The campaign to reinstate the grant is supported by all five of Ms Ní Ghlinn’s predecessors as children’s laureate: Siobhán Parkinson, Niamh Sharkey, Eoin Colfer, P.J. Lynch and Sarah Crossan.

Children’s Books Ireland, a charity and arts organisation that champions children’s reading, said the loss of the grant 15 years ago resulted in fewer children have ready access to high quality, modern books.

Donations

The charity’s chief executive Elaina Ryan said many schools have had to rely on donations to provide an essential resource in the meantime.

“Astonishingly, new schools are being built with a library space provided but no funding to fill it,” she said. “This year we can change this – by restoring the fund in Budget 2022.”
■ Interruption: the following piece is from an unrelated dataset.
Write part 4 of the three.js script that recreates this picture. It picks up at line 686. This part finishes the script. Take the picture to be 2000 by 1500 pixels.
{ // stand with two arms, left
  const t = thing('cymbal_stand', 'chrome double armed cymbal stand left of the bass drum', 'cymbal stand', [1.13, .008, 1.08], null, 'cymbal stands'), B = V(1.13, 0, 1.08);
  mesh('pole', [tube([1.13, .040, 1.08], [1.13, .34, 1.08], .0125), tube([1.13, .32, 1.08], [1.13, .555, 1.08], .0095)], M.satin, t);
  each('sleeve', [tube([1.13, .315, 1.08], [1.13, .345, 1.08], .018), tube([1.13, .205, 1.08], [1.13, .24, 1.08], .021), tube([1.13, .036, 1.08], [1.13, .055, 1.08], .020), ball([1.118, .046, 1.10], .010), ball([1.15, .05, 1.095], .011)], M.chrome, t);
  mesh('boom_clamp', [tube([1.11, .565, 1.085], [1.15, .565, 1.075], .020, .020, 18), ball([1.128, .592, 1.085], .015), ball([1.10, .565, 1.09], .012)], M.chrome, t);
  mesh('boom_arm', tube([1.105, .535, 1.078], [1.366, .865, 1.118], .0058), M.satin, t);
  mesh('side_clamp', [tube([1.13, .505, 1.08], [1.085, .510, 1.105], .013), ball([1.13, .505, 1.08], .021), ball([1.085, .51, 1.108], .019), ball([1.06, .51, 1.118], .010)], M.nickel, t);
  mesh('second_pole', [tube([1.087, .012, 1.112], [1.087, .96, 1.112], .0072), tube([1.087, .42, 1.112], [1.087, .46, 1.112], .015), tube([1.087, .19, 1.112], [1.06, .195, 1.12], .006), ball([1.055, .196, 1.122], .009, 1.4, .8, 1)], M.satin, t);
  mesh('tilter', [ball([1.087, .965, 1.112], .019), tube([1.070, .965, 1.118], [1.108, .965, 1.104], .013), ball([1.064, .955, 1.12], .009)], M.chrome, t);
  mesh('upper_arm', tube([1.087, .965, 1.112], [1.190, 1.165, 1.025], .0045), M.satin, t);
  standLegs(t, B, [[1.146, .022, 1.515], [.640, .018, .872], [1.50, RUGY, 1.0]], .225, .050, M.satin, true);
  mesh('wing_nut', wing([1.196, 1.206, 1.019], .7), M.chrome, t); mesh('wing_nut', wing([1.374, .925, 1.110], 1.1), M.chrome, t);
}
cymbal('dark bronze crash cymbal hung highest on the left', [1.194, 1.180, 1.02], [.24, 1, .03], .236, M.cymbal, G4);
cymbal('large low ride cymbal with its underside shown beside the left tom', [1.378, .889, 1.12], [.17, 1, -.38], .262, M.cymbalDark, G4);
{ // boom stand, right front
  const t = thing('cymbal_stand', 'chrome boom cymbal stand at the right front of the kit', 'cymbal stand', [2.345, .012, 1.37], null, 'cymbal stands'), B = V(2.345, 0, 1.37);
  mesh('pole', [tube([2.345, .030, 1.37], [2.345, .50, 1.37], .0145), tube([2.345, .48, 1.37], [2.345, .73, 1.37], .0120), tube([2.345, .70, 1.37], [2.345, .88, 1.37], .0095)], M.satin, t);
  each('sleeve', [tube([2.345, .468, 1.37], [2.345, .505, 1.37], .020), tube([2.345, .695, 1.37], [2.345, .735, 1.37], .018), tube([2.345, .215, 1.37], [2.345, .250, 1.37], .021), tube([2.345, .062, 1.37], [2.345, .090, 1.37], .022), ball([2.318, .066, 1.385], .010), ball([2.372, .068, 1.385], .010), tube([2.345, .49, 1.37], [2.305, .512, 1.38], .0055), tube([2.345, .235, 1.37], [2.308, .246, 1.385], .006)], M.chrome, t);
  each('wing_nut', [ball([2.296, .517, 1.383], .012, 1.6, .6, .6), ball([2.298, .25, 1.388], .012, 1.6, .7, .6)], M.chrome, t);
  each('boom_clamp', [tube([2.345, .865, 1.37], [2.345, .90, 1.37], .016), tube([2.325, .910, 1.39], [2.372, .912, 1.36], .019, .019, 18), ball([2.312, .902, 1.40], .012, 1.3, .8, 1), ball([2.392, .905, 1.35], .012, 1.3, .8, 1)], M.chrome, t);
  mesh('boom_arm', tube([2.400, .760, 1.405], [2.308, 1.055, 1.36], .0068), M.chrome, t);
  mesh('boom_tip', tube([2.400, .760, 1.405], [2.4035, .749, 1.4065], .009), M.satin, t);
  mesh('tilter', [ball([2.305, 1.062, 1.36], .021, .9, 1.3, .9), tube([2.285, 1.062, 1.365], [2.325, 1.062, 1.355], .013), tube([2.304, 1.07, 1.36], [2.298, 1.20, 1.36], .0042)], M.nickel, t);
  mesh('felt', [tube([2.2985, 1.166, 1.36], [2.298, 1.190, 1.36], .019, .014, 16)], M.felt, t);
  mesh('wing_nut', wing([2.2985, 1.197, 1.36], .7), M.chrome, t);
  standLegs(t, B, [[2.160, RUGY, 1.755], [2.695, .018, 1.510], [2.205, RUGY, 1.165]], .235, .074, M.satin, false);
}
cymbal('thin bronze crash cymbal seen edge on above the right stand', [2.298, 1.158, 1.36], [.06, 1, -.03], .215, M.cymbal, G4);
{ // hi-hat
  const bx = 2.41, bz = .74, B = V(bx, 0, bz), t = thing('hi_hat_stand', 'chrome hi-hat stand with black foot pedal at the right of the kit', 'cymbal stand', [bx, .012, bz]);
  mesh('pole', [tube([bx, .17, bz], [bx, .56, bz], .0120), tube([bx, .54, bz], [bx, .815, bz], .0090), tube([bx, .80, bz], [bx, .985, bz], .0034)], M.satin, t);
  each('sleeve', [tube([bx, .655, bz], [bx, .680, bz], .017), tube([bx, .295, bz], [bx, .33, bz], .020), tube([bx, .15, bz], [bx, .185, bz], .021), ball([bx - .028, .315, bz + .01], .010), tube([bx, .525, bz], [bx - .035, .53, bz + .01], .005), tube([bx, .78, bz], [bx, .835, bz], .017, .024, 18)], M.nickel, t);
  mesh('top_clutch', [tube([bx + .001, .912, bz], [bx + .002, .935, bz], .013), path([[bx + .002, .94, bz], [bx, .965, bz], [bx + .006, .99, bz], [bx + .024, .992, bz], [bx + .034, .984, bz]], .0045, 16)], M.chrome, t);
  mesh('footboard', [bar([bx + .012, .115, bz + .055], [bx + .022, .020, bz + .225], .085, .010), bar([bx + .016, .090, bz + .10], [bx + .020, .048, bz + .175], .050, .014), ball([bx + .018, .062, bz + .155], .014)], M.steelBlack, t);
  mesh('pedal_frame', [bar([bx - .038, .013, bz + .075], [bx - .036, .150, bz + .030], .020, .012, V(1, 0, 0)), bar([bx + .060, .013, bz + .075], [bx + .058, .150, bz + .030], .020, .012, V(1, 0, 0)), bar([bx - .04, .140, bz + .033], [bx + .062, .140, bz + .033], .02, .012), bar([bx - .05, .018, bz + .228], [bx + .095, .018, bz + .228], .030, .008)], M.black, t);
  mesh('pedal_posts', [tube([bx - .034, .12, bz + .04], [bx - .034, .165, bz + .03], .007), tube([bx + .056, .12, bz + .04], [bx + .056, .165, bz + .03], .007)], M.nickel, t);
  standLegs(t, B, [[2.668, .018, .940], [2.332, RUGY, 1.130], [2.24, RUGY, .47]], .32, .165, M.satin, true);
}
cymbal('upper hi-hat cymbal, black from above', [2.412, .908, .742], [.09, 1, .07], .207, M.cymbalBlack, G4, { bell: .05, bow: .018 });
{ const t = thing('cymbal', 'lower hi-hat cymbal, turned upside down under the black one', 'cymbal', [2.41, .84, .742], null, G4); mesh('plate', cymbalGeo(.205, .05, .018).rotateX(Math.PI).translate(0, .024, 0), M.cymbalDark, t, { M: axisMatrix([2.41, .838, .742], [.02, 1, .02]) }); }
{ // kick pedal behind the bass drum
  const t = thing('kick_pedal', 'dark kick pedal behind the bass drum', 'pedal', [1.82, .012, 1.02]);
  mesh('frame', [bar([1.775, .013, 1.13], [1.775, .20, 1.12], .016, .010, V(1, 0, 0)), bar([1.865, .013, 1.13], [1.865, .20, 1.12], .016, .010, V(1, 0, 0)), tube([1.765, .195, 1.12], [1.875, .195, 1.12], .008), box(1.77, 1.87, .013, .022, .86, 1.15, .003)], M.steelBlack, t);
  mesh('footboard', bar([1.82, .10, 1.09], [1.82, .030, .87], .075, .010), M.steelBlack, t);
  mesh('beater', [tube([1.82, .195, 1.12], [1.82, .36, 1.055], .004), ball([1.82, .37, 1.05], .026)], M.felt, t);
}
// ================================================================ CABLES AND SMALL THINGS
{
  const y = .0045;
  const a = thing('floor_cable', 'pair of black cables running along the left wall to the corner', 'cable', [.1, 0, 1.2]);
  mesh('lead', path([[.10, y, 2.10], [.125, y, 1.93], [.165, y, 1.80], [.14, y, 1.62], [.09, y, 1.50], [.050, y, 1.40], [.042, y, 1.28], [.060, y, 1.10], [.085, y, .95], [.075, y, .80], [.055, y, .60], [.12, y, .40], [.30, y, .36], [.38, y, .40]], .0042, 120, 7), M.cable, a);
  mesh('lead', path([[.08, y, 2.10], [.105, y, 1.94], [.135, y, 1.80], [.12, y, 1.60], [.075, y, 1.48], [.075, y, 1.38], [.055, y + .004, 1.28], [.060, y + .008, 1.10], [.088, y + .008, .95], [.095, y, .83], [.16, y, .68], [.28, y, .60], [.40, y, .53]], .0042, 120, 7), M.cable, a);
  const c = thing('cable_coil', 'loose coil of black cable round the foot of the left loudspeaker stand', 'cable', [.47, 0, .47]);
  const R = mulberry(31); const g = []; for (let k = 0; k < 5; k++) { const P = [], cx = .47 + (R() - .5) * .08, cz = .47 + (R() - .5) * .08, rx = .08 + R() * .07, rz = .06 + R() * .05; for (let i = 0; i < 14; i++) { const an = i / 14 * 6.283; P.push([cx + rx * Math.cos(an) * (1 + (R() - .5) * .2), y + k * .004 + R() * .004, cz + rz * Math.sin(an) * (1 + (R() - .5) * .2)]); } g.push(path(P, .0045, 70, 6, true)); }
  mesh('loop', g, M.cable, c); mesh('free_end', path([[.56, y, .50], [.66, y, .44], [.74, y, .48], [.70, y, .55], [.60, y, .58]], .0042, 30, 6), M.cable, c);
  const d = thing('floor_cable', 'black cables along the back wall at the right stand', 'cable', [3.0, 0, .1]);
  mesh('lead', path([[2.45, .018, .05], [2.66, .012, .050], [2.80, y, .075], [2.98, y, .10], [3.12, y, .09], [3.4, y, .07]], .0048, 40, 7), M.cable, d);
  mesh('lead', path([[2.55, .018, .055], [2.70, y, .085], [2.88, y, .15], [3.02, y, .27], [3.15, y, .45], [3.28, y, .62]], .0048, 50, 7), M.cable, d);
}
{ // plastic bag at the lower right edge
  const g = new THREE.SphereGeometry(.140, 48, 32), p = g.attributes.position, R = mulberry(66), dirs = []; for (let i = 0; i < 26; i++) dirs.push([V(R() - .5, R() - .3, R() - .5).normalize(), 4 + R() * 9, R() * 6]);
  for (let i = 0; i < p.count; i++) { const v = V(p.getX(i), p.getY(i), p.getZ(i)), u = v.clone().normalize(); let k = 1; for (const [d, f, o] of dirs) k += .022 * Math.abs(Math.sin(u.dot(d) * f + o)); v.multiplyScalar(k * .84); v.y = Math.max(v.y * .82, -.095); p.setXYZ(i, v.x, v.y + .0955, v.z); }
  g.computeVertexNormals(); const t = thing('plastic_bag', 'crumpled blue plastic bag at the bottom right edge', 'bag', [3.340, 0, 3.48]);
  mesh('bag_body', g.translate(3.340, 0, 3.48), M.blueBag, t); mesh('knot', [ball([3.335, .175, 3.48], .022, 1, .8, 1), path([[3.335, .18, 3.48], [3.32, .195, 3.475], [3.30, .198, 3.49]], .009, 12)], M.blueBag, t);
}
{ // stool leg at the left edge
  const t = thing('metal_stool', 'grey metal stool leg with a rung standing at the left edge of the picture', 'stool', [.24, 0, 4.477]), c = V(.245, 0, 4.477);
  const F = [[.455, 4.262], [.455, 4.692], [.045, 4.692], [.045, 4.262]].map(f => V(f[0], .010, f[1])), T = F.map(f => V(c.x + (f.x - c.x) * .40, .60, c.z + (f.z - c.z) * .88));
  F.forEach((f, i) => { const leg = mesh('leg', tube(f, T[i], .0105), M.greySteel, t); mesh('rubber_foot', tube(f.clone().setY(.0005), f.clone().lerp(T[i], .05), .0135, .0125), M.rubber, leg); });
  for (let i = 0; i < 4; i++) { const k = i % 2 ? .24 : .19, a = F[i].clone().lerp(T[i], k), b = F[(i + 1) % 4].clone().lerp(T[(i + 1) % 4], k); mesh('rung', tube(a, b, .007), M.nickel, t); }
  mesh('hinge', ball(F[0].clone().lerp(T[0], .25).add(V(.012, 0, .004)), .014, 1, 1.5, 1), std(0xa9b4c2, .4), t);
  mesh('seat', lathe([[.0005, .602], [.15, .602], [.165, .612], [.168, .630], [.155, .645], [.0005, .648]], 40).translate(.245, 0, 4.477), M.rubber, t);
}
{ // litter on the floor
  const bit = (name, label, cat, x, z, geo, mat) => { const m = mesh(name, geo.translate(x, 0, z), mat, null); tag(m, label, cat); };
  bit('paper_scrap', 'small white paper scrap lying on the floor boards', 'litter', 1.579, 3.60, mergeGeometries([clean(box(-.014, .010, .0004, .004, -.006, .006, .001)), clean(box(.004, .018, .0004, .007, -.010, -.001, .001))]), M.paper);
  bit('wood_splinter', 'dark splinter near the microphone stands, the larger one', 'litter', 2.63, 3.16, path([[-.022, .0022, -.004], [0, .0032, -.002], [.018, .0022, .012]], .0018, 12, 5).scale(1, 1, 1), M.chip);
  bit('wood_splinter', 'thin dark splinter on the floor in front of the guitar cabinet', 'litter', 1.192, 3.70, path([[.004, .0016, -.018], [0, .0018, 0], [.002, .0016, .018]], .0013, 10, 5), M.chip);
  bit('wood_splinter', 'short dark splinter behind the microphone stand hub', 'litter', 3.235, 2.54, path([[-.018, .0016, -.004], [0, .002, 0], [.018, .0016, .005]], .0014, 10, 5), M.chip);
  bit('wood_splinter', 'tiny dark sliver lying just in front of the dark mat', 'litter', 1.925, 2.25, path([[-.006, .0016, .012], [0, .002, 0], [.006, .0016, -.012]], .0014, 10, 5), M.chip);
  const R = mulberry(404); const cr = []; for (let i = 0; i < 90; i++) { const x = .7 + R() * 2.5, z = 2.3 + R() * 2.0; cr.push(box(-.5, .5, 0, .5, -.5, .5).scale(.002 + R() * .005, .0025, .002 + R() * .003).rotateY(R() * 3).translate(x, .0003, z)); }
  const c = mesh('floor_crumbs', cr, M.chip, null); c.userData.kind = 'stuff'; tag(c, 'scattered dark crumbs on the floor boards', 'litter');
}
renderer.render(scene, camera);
At Government level, responsibility for the support and provision of library services rests with the Department for Rural and Community Development.

It has previously said that local libraries provide a wide range of resources and activities that support primary schools in developing children’s literacy, numeracy, creativity and communication skills.

It maintains that by building on existing partnerships between schools and libraries, all schools can benefit directly from this ongoing co-operation.

Ms Ryan said last year, the charity had almost 400 applications for its school library donation project, 70 per cent of which came from non-Deis or disadvantaged schools.

Daily reading

“Evidence further suggests that among nine- and 13-year-olds, girls from working-class background are as likely as, or even more likely than, middle-class boys to read every day,” she said.

“If we are to provide equal opportunities for all students, the school library fund must be universal.”

The charity says that allocating euro10 for every primary school child in the country to help schools buy books for their libraries would mean a Budget 2022 allocation of just under euro5.7 million.

It says this “modest investment” can open up a “lifetime of possibility and excitement for children”.